The expansion exercise aims to further elaborate a sentence by adding additional elements (adjectives, phrases, clauses) to it. For example: “The woman sings” → “The young, well-dressed woman, who studied voice in Rome to become a professional singer, sings beautiful songs in the fabulously decorated concert hall”. The opposite occurs when condensing texts, i. e., stripping sentences to their essential core. Example: “A brown, wire-haired dog, who had escaped from its owner, is eating a big bone” → “A dog is eating”.

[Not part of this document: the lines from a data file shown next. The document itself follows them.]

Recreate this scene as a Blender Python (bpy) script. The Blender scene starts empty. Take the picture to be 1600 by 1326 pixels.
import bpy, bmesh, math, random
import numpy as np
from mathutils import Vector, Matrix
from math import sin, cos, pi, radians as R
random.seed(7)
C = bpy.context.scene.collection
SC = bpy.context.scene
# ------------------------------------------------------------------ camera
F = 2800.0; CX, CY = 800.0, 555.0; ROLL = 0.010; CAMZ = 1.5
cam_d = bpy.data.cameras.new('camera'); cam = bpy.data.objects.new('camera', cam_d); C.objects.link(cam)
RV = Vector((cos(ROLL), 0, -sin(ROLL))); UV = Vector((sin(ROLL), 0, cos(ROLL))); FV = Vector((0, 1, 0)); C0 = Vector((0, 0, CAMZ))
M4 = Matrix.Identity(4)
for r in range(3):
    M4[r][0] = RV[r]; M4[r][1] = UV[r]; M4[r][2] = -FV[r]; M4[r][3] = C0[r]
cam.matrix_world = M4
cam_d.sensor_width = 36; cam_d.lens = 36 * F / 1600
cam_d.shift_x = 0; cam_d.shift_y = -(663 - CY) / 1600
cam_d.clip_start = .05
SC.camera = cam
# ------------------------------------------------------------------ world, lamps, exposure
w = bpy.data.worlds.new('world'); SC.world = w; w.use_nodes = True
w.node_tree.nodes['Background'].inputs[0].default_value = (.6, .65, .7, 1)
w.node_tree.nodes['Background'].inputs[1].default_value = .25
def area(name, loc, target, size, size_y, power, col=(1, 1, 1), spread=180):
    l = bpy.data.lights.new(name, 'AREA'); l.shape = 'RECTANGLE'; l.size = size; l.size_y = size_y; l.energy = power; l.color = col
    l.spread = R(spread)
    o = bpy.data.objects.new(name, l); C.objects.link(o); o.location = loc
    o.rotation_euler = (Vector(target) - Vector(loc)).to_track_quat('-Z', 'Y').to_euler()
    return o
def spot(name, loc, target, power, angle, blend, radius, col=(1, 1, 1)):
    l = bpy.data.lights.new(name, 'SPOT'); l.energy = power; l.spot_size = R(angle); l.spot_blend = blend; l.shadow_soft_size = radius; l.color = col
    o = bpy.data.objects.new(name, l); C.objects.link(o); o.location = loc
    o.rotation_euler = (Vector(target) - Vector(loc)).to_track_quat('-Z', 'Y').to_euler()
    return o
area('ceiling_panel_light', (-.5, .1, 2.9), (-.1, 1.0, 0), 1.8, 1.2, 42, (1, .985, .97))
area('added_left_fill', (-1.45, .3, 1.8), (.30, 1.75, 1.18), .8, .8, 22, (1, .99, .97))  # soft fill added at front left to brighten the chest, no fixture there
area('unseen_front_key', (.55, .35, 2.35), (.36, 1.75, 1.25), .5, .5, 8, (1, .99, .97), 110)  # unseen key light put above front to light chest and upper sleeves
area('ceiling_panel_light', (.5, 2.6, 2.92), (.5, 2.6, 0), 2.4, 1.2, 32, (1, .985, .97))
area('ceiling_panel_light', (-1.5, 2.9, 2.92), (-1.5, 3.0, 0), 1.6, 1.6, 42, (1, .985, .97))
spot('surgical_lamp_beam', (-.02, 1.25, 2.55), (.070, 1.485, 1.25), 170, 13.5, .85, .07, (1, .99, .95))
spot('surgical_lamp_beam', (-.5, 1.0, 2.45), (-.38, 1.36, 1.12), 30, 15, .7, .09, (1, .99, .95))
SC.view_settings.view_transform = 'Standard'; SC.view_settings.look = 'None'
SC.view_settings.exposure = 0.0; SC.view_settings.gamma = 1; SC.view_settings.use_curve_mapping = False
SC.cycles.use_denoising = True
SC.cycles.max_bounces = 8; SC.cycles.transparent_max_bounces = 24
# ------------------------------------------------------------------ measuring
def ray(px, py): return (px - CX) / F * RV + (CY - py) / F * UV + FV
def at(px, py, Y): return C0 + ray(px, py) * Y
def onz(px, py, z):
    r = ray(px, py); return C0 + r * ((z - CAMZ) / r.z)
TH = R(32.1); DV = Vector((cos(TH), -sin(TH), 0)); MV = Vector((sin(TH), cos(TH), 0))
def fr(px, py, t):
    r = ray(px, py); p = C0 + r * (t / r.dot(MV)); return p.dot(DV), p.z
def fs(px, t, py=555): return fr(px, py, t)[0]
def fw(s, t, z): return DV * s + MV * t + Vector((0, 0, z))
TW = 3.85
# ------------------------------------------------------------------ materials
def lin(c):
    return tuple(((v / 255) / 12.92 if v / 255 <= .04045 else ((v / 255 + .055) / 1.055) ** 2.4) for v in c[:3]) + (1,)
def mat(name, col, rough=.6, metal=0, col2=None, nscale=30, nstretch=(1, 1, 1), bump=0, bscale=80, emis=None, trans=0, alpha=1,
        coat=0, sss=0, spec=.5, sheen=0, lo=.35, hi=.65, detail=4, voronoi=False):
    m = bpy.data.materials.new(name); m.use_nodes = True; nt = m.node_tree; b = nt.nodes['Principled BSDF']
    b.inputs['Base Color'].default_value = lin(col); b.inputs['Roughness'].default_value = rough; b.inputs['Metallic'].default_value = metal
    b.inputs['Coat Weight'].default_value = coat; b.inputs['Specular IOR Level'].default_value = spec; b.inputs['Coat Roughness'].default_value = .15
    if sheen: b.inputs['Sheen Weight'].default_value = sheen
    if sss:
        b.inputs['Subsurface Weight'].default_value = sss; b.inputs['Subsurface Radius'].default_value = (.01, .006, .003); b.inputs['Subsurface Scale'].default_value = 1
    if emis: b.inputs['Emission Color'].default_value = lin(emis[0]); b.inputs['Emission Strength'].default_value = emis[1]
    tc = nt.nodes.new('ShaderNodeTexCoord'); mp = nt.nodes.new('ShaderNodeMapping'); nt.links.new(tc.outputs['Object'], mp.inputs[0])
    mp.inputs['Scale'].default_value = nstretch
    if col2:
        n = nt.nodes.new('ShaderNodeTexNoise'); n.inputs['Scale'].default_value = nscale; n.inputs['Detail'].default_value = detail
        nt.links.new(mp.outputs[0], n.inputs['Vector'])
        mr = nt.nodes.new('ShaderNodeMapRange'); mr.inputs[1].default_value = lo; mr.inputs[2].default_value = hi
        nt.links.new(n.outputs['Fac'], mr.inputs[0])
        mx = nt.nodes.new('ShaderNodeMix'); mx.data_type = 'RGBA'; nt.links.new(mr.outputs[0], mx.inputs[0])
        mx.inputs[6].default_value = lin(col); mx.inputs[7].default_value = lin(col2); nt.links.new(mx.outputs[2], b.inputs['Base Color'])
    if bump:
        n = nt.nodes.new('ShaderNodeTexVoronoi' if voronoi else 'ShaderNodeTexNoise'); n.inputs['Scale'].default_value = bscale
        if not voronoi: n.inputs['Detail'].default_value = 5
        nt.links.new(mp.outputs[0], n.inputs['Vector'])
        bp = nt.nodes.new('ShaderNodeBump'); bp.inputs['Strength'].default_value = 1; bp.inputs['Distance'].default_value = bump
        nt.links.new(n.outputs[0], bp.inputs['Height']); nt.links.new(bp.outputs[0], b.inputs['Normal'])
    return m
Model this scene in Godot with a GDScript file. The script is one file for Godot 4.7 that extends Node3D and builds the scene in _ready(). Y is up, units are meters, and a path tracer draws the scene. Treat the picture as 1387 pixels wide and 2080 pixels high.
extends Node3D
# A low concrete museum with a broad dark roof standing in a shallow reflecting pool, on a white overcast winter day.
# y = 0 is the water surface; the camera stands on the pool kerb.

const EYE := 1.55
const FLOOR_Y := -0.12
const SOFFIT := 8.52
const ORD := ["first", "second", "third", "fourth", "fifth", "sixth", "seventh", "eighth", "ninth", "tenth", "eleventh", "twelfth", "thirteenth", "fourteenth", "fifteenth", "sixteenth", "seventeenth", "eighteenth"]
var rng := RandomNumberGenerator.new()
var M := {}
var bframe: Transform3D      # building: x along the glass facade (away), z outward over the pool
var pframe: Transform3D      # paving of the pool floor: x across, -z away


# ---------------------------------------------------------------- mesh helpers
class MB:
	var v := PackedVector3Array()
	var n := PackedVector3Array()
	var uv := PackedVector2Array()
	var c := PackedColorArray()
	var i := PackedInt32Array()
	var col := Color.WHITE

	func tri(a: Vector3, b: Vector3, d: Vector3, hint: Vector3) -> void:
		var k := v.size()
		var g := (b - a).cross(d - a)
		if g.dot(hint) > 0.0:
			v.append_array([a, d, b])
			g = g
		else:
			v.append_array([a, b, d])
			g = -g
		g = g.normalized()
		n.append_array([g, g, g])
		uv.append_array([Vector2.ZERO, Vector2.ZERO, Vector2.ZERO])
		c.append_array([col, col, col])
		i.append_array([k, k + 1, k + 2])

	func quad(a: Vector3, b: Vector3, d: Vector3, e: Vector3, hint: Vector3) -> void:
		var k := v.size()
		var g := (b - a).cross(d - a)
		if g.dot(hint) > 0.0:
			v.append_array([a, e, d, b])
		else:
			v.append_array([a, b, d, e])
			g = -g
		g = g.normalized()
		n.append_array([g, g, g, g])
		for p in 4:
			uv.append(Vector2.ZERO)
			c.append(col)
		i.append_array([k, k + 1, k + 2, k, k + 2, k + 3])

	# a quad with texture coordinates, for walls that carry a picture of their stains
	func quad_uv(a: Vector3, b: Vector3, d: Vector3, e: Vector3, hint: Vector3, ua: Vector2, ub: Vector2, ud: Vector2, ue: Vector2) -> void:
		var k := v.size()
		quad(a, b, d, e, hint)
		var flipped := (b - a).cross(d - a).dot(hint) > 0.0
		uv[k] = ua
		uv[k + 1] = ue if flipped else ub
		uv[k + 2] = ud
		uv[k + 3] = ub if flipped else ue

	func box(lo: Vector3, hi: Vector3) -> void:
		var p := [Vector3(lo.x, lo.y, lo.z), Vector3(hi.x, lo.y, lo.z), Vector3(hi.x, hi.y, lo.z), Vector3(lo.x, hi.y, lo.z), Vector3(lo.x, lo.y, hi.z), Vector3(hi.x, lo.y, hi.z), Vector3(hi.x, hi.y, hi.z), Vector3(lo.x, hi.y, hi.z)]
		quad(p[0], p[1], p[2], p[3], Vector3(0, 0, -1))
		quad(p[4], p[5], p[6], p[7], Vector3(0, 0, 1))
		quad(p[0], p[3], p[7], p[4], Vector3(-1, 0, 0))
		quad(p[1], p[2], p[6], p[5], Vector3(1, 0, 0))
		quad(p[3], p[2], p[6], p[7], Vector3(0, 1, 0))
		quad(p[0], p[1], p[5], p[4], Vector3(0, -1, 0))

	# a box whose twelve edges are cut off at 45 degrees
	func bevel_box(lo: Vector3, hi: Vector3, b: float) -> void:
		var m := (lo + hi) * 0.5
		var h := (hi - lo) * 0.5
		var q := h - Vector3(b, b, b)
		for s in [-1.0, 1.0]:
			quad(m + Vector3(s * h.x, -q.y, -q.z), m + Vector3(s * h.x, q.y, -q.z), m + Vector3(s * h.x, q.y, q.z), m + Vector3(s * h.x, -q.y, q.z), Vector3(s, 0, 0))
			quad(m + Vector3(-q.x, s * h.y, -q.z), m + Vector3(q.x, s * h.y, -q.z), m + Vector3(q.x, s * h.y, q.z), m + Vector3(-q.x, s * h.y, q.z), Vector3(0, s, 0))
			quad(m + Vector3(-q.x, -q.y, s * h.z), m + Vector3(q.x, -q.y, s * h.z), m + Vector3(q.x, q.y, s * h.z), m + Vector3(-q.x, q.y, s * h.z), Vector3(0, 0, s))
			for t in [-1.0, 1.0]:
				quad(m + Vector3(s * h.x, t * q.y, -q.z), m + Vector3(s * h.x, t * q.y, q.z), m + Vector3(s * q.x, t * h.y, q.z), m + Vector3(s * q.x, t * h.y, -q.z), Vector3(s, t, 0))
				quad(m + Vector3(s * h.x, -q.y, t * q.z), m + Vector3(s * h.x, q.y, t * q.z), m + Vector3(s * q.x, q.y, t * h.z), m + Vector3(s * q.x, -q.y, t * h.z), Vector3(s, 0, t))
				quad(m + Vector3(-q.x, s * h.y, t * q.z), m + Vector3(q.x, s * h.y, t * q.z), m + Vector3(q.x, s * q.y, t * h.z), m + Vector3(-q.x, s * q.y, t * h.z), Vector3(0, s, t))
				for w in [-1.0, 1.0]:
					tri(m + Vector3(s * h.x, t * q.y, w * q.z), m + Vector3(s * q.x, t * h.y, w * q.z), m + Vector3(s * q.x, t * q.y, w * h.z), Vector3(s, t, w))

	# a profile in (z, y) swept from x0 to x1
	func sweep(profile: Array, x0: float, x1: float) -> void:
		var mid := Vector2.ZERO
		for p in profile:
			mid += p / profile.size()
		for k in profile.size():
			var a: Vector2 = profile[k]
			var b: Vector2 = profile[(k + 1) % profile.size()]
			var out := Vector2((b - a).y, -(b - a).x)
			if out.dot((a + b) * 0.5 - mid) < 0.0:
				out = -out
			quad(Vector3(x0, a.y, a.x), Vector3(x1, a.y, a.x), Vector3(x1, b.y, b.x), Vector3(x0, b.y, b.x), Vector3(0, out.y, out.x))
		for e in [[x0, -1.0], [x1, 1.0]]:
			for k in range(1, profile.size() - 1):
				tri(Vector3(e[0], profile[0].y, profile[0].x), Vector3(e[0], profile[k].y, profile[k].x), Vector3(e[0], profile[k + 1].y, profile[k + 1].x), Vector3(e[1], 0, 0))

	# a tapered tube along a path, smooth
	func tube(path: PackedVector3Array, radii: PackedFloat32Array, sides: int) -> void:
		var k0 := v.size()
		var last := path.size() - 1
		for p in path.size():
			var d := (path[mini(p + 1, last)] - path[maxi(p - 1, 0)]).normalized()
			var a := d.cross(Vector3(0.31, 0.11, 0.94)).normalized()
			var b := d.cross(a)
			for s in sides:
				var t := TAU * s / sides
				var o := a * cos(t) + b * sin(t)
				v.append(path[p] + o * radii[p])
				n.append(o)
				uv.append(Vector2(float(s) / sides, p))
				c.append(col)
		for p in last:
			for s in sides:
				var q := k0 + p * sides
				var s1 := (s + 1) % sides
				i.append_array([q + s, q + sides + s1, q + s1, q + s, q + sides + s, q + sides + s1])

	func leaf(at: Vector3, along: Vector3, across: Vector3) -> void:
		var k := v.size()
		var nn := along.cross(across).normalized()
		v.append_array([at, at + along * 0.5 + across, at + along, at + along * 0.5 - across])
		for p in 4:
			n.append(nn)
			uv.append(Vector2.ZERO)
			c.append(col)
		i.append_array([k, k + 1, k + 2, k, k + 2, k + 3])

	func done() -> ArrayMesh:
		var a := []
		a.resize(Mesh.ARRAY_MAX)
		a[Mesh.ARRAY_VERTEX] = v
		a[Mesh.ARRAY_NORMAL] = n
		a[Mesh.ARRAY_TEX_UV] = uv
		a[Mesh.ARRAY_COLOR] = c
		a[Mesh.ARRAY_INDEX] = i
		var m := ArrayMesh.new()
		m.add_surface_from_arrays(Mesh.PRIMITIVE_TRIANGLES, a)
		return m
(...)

By working with expanding and condensing texts in a playful manner, students develop a “feel“ for the possibilities of experimenting with language and style at the sentence level.
Variants:
- The instructor first goes through one or several examples with the class or group. Then, each student (or pair) receives a short sentence and some strips of paper with the instruction to expand on it and write the longest possible sentence. (expansion probe).
- The students are then given a short sentence, such as “the dog is barking.” They must add an element to the sentence (adjective, phrases, etc.), such as: “the hungry dog is barking”, “the hungry dog is barking all day long”, “the hungry dog is barking all day long because he has no food” etc. This would be practiced orally and then in written form.
- Sentences from stories, etc., may also be chosen for the condensing exercise, whereby all non-essential elements are being omitted.
- The expansion exercise can be used to create an entire text consisting of only short sentences. Task: increase the length of the text to at least twice the original length.